- _WHAT THE EXERCISE ASKS_: In the material below, find every line with "scene" and pull it out.

- _INFORMATION PROVIDED_:
——————

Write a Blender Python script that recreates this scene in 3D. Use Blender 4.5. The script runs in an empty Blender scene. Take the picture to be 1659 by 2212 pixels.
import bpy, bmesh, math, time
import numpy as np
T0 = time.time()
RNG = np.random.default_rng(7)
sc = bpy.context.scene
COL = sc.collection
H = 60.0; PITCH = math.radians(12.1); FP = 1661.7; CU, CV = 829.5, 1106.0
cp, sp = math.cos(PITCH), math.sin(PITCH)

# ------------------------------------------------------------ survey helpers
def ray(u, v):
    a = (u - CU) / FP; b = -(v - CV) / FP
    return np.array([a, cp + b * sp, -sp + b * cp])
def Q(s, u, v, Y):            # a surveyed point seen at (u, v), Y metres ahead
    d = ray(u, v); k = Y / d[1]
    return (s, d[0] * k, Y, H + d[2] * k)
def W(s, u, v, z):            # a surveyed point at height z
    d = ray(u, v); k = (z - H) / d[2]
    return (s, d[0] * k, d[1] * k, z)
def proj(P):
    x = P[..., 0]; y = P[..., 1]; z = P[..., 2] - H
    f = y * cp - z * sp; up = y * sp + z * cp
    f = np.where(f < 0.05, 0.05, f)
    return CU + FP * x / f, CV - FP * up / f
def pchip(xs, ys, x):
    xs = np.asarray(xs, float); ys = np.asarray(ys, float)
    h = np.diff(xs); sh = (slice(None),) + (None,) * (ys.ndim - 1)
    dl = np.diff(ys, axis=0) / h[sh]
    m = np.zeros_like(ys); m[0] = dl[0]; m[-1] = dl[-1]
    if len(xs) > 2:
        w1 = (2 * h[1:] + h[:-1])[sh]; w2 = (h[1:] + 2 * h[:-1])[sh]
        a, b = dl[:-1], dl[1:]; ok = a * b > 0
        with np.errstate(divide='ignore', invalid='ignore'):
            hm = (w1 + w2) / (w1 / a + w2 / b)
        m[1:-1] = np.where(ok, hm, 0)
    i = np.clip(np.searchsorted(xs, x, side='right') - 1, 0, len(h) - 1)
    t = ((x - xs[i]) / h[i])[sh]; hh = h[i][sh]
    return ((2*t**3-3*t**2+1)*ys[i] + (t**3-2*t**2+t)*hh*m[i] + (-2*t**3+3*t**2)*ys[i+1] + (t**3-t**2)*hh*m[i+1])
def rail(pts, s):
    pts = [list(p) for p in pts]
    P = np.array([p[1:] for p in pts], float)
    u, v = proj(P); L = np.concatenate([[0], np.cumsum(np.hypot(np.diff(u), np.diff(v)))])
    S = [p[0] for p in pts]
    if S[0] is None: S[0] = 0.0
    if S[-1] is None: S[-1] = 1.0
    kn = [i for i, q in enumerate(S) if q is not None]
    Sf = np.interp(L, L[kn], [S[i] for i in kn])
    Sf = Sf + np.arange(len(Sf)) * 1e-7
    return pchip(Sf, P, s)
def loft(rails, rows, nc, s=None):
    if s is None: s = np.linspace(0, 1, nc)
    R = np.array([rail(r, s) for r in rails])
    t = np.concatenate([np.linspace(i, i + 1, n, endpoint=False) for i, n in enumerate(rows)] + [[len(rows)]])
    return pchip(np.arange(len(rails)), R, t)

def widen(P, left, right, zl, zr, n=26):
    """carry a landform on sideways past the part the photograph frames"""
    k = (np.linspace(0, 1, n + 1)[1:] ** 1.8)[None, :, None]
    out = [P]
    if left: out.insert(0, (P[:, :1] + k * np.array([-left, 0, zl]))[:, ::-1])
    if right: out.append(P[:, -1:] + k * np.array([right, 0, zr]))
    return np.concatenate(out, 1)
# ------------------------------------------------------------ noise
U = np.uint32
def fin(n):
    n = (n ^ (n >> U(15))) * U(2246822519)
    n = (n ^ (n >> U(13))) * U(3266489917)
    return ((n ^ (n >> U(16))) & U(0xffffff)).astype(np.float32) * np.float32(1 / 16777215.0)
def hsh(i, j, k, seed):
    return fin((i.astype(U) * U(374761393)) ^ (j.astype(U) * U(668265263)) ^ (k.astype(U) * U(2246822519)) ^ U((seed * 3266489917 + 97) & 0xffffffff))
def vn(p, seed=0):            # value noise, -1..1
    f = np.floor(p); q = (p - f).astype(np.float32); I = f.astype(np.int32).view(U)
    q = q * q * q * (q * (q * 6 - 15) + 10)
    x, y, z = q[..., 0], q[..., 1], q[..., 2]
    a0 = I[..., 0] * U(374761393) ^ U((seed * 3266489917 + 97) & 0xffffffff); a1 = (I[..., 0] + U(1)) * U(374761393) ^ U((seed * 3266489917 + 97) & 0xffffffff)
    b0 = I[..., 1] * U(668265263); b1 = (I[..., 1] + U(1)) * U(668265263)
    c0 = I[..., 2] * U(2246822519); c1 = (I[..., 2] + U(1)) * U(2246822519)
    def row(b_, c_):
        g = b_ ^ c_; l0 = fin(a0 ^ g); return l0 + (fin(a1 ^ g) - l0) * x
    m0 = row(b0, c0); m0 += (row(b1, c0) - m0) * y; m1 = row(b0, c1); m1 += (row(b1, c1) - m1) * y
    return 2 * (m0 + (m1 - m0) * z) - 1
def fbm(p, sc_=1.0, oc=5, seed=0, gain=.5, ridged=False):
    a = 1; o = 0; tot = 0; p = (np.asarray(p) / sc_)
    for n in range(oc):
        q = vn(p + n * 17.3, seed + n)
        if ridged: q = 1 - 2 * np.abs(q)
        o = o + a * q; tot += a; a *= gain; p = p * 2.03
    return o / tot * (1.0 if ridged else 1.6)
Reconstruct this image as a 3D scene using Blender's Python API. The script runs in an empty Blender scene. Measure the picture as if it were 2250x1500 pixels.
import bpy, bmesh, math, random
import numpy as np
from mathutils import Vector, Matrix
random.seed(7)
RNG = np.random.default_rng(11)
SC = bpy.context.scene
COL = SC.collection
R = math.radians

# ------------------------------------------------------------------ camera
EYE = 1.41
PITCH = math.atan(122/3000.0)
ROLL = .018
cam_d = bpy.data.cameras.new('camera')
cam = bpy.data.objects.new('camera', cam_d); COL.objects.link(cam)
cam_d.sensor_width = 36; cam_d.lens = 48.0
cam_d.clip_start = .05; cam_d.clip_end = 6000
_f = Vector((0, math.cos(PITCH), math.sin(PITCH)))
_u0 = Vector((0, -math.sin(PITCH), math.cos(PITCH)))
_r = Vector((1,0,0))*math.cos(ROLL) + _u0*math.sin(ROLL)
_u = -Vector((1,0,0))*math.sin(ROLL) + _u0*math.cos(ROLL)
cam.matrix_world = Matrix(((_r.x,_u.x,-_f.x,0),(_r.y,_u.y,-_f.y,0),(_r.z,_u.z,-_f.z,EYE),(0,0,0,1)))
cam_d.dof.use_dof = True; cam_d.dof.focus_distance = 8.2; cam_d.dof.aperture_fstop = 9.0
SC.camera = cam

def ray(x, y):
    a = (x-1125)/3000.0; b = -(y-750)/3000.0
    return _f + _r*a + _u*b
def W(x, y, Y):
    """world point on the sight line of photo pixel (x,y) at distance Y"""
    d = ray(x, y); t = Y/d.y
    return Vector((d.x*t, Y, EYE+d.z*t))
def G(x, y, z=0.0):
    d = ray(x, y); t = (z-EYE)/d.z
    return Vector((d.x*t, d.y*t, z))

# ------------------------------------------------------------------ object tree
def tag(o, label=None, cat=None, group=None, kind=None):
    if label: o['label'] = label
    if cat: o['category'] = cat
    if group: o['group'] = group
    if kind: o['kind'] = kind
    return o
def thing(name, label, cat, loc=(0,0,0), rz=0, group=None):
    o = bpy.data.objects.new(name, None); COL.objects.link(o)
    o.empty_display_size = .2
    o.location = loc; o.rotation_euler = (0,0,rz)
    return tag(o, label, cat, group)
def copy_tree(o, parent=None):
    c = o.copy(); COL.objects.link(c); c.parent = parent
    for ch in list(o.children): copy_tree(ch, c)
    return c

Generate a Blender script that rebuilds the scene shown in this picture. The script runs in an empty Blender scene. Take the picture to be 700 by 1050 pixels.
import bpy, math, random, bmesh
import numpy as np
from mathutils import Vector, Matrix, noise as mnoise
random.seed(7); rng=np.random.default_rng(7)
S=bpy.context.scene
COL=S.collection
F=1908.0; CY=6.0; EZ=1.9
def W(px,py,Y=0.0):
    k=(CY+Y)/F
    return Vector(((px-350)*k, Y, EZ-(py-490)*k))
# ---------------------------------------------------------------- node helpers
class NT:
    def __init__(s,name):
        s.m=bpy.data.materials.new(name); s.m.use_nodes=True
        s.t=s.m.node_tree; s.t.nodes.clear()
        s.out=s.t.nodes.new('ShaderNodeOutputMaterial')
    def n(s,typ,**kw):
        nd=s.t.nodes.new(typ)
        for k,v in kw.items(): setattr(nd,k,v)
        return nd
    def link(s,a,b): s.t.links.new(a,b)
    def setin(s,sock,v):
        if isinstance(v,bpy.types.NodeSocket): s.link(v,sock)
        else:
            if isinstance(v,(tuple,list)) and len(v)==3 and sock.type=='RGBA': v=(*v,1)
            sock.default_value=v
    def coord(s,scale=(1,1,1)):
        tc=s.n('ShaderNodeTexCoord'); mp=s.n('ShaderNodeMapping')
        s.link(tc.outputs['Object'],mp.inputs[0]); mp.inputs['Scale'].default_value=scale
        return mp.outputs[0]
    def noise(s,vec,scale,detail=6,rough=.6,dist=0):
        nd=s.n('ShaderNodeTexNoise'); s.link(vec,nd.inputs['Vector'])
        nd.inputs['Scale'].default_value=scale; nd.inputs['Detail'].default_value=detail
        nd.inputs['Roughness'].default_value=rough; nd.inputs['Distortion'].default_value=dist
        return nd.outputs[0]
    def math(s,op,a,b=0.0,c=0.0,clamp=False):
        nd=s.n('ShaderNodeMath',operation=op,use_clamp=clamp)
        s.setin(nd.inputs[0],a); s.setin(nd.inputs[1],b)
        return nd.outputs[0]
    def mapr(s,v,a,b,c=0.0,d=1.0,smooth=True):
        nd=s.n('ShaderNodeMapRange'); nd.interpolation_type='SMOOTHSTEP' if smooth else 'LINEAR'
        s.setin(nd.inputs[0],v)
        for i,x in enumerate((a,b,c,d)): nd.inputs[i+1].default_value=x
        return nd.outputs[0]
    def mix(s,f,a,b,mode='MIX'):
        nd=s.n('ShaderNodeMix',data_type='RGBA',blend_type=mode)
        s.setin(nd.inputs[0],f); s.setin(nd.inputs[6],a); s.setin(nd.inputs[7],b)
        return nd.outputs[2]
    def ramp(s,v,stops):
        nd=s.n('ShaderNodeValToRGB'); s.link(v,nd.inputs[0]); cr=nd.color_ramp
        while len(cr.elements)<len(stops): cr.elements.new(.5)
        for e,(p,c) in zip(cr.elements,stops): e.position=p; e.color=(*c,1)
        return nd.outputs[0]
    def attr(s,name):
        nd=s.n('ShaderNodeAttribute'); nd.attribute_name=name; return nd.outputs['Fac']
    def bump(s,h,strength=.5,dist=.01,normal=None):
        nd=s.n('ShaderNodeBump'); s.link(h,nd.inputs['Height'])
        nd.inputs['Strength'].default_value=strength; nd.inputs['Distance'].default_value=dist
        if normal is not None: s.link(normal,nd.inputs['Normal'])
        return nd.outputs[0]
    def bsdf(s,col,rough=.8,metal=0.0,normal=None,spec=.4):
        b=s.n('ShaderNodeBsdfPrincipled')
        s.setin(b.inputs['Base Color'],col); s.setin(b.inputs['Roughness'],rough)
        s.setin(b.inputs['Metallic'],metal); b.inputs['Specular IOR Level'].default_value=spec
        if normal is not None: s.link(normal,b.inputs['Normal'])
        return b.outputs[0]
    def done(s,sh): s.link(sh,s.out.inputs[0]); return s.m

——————

- _FULL ANSWER_:
Write a Blender Python script that recreates this scene in 3D. Use Blender 4.5. The script runs in an empty Blender scene. Take the picture to be 1659 by 2212 pixels.
sc = bpy.context.scene
Reconstruct this image as a 3D scene using Blender's Python API. The script runs in an empty Blender scene. Measure the picture as if it were 2250x1500 pixels.
SC = bpy.context.scene
Generate a Blender script that rebuilds the scene shown in this picture. The script runs in an empty Blender scene. Take the picture to be 700 by 1050 pixels.
S=bpy.context.scene